Rafferty's Bride (Harlequin Historical, No 632)
jjares avatar reviewed on + 3413 more book reviews


This is one of those books that a person picks up and feels comfortable with immediately. The story is compelling and the characters are very likeable; this is one of my favorite reading eras: the Civil War. The reader is in the grip of the problem from page 1.

Its February 1865 and Union prisoners are being held in Libby Prison; conditions are abysmal and the men are dying. A young soldier named Ward is seriously ill with a high fever; without a poultice, he will die. The aging doctor was to have returned a day earlier and now things are at a critical stage.

His niece, Meredith Carter, arrives and applies the poultice to Wards gravely injured arm. While there, she hears that the soldiers are going to make a break in the night. Rafferty is furious but accepts her promise that she will not tell.
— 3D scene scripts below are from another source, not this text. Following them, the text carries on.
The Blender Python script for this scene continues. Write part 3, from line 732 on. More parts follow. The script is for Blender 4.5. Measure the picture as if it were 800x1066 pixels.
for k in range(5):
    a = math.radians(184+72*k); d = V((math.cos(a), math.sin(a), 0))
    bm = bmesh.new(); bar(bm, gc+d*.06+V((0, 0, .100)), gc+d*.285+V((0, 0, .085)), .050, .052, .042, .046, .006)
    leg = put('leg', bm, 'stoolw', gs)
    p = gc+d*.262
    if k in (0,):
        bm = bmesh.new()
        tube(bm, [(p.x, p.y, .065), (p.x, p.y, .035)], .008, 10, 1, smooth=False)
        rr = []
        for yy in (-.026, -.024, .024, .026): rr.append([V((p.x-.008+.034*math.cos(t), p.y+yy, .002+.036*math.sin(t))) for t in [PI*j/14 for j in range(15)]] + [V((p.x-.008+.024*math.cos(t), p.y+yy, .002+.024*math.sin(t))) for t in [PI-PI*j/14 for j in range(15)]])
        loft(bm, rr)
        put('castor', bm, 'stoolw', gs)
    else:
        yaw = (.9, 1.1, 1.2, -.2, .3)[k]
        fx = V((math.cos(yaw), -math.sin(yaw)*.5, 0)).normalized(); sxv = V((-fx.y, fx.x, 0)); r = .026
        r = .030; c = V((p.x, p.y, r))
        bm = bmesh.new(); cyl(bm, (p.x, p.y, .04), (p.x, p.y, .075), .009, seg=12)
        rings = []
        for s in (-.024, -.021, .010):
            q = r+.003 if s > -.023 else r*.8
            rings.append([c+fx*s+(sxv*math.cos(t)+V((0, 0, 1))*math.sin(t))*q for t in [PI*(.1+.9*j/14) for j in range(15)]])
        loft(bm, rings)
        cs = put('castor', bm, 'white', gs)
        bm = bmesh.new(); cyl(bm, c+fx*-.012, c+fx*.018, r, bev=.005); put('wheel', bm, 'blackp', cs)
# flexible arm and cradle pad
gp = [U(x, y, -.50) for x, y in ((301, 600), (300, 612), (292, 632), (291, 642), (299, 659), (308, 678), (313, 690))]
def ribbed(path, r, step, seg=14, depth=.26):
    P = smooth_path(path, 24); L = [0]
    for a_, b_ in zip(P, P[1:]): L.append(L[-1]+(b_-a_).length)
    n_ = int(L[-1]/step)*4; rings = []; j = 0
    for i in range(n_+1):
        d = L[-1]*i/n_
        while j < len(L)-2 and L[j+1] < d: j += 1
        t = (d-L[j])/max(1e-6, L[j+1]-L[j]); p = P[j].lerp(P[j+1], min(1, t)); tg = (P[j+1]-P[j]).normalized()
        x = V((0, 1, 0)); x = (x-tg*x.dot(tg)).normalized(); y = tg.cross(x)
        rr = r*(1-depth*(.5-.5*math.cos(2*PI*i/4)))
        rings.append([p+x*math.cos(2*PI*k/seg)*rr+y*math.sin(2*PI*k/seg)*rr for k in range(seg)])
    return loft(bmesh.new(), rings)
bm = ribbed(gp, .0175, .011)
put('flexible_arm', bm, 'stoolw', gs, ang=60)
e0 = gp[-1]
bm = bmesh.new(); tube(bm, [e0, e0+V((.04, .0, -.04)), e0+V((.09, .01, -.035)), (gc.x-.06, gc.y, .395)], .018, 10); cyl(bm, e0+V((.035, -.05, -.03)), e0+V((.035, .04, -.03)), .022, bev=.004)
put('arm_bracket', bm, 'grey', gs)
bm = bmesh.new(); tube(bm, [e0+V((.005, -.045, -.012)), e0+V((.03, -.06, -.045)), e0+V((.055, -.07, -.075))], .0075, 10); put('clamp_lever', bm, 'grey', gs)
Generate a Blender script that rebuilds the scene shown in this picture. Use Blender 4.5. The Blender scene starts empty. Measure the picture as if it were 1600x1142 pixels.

Meredith and her uncle are both Southern sympathizers. Rafferty warns Meredith that he is one of the best trackers in the Army and if anything happens, he will hunt her down. Of course, the break-out is discovered and 17 men are killed. Rafferty escapes and promises justice for the dead men.

The next chapter opens in April 1866. Meredith and her uncle, the doctor, have moved to Texas. Her uncle has recently died but she carries on in the small town. She is the closest thing to a doctor for 100 miles.

Although it has been 2 years and she has moved 1000 miles from Richmond, Virginia, Meredith has never forgotten Rafferty and his threat. The rest of the book is about Meredith trying to convince a determined man (Rafferty) that she would never have betrayed his trust. He has a warrant to take her back to Washington, DC, to face a trial for treason and he plans to escort her there.

The only problem with the story was there werent enough suspects to carry the suspense. If Meredith wasnt guilty, there were less than a handful of possible culprits.

This is a really quick book to read; possibly because Meredith and Rafferty were such strong people, set against a turbulent time in Americas past.